A series of pushes, followed by retreats caused by lack of water, until the expedition basecamp was moved to a newly found water source at Scott Creek, north of Mount Deception. Eyre's next northern push took him all the way to the southern end of Lake Eyre (which was named later on). With this discovery, Eyre surmised that he had encountered Lake Torrens again, which he imagined bent all the way around the top of the Flinders Ranges and back down the other side, like a huge impassable horseshoe.
Up until that point, the expeditions had stayed on the western side of the Ranges, but believing there was no way north or west, the party finally headed east.
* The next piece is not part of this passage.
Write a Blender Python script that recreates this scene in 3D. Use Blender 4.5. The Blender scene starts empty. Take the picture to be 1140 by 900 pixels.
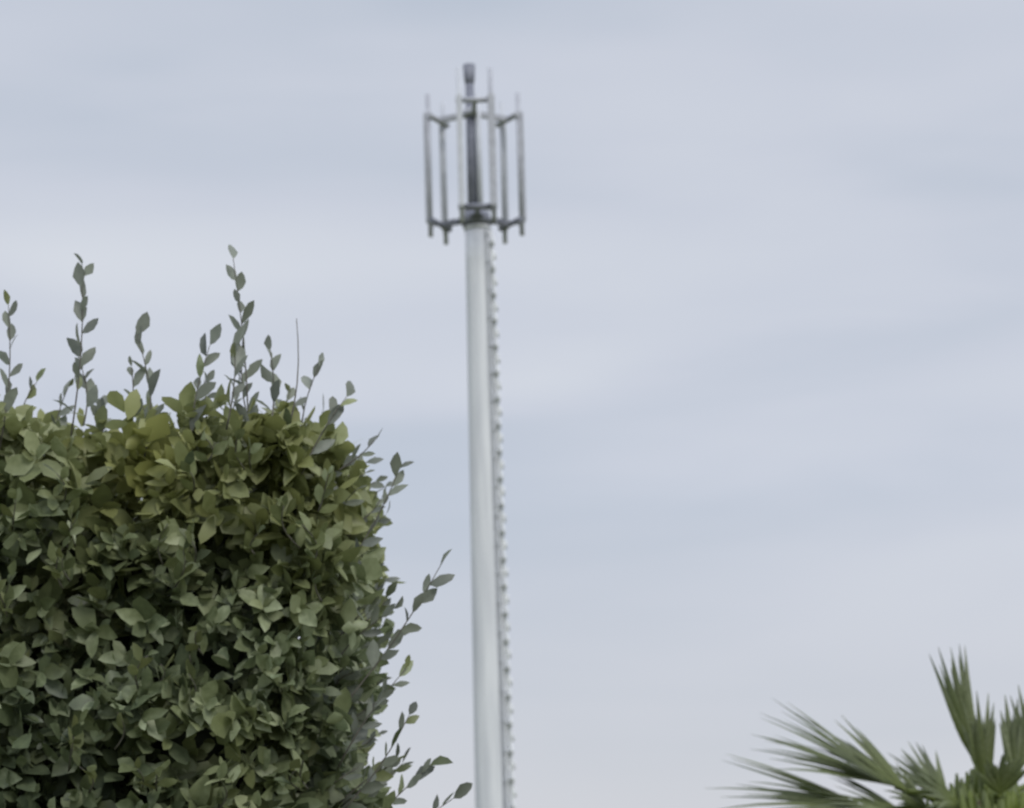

In August of 1840, Eyre climbed to the top of Mount Serle, catching a glimpse of Lake Frome to the east, which he believed to be the eastern extension of Lake Torrens as it wrapped around the ranges – he also thought he spotted the end of the ranges to the north.
In one last-ditch effort, they moved north as rains set in and the ground turned to mud. It's said that Eyre gave the gloomy name to Mount Hopeless before he'd even climbed to its peak, and when he reached the top he saw Lake Blanche and Lake Callabonna to the north east, once again believing he was looking at Lake Torrens. After this disappointment, Eyre had finished with the Flinders Ranges and after returning to Adelaide, set off toward Albany.
Though Eyre had faced plenty of adversity up to this point in his overlanding career, the trip to Albany was the most dramatic of all. Along the 3,000-or-so kilometre journey, two of the aboriginal members of the party killed John Baxter and left with most of their supplies. Eyre and his aboriginal companion Wylie would have been doomed were it not for a chance encounter with a French whaling ship near Esperance.
The fraught Albany expedition was the last chapter in Eyre's Australian overland travels, and he returned to England a few years later. He pursued a career in politics, which was fraught with colonial rebellions and legal challenges, though his Aussie exploits are what cemented his name in history.